(Information provided):
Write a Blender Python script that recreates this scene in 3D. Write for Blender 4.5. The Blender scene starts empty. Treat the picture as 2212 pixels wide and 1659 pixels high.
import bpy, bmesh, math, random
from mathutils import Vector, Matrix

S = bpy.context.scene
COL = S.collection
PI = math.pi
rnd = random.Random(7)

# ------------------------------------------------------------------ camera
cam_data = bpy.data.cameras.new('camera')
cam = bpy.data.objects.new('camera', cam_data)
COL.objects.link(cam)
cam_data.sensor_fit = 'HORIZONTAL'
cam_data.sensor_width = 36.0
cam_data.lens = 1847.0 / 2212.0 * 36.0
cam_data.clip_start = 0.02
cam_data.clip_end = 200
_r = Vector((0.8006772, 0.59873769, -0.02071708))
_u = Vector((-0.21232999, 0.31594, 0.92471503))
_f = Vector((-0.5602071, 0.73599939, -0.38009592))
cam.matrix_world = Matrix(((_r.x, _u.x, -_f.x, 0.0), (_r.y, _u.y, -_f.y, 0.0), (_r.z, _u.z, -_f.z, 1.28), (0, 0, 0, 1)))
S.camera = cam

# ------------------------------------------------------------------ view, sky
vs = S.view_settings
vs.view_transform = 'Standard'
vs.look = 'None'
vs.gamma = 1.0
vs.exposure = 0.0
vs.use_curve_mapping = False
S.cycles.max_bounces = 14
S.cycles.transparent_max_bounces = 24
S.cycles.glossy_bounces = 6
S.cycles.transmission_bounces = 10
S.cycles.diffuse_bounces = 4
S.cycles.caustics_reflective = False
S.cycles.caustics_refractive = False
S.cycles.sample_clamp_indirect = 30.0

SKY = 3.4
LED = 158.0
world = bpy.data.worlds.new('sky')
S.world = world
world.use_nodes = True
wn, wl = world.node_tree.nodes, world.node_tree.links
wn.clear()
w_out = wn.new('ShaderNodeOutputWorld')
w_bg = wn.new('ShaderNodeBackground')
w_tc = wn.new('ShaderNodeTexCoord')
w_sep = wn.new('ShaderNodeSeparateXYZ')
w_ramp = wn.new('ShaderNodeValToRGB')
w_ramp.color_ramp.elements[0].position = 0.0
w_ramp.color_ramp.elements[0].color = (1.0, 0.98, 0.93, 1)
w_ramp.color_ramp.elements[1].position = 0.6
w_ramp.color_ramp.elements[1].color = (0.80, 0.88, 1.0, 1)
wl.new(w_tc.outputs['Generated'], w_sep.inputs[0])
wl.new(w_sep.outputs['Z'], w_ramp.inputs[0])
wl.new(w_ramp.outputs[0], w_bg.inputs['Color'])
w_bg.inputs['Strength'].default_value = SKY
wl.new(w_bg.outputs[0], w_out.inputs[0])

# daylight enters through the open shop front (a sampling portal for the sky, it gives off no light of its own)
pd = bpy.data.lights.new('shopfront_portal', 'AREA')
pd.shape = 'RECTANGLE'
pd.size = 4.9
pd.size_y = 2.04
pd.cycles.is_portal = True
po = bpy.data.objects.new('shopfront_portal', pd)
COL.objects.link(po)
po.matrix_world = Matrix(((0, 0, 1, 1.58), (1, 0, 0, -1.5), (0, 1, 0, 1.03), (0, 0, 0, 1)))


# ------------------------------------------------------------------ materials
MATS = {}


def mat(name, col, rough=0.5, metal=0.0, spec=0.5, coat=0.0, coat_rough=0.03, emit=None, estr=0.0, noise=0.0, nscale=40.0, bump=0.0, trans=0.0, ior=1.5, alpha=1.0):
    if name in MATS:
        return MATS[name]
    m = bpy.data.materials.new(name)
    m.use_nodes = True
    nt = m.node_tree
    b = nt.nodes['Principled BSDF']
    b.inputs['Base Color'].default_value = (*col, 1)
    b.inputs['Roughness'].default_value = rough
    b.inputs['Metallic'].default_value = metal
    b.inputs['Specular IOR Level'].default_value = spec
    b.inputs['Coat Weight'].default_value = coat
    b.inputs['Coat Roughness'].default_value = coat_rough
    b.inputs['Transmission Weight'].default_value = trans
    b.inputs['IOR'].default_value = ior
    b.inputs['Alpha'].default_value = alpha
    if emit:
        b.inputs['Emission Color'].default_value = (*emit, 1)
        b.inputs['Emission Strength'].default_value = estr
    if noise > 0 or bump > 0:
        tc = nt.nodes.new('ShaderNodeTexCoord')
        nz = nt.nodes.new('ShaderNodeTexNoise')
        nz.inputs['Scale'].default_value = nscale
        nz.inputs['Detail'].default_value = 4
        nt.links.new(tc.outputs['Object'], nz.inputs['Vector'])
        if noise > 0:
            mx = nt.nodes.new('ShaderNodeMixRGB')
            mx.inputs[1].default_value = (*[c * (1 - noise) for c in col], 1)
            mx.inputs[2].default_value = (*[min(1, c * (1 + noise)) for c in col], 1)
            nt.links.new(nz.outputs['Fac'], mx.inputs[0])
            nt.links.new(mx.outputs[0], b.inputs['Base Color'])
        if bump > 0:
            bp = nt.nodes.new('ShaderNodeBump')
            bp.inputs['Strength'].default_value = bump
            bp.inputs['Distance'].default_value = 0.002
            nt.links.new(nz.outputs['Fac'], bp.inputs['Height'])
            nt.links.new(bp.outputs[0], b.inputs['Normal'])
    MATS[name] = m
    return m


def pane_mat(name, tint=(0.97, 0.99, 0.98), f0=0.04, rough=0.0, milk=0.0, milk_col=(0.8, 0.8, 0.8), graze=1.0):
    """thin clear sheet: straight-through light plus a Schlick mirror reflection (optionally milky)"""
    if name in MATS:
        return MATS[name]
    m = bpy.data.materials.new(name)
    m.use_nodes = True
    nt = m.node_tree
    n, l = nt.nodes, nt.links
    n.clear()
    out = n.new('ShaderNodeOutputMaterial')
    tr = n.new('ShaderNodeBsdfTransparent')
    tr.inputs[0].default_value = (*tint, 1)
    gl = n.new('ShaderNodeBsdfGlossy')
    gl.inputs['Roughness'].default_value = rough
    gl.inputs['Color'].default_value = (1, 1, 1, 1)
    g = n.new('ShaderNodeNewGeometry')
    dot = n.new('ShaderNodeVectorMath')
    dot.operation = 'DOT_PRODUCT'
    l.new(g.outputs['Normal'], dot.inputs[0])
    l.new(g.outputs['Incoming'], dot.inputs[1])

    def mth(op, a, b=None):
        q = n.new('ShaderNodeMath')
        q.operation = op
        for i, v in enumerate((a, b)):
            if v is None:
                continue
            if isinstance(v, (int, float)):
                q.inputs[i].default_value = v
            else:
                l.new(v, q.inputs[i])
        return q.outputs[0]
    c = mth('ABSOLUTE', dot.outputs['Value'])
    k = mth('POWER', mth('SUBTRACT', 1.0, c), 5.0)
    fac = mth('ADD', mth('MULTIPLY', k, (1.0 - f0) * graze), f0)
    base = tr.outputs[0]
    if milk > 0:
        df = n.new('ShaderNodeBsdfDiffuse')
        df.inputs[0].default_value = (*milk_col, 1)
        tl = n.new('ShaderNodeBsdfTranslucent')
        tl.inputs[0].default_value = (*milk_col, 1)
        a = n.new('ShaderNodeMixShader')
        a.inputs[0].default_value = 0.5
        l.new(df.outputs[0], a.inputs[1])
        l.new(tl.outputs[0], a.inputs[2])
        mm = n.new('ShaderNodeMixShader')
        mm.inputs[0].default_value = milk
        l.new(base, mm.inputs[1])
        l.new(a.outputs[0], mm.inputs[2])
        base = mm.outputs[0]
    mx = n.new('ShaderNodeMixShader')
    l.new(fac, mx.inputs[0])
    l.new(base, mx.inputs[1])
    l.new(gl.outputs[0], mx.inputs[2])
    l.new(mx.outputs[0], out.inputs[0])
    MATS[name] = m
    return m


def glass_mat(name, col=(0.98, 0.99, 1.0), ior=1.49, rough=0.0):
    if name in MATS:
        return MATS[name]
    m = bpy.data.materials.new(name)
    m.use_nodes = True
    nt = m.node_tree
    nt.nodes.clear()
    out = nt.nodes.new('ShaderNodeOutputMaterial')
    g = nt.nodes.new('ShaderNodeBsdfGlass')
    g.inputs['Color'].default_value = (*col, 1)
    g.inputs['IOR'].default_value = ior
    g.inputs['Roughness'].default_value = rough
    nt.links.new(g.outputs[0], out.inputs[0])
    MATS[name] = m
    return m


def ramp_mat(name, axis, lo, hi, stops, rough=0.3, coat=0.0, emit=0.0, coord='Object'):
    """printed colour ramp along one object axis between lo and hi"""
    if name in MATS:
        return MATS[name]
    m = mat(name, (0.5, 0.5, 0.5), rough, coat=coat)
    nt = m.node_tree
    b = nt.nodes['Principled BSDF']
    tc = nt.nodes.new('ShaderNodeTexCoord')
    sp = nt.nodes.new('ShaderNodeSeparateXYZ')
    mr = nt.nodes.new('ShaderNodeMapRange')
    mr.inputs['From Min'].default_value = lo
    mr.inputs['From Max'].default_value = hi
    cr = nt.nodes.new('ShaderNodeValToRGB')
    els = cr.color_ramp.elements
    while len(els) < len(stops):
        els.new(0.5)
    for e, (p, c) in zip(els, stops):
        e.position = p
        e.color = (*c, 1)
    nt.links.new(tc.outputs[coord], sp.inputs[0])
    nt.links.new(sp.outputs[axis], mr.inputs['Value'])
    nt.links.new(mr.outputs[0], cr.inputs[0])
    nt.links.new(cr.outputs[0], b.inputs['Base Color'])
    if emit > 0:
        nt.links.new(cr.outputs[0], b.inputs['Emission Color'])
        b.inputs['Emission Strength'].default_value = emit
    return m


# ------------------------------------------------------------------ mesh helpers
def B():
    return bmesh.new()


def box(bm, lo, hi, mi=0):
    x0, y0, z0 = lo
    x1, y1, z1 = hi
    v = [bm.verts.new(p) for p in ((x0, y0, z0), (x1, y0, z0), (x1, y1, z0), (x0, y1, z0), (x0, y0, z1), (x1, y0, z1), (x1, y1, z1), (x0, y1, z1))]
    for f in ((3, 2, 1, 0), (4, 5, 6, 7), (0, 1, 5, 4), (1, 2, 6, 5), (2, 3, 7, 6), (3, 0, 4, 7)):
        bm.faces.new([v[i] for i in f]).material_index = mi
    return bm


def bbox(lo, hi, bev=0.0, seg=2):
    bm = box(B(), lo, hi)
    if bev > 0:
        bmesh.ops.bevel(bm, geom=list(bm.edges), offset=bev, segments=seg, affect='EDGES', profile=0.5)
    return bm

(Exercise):
From the opening line of the data above, please print each line as written up to and including the line that contains "rnd = random.Random(7)", and nothing more.

(Task output):
Write a Blender Python script that recreates this scene in 3D. Write for Blender 4.5. The Blender scene starts empty. Treat the picture as 2212 pixels wide and 1659 pixels high.
import bpy, bmesh, math, random
from mathutils import Vector, Matrix

S = bpy.context.scene
COL = S.collection
PI = math.pi
rnd = random.Random(7)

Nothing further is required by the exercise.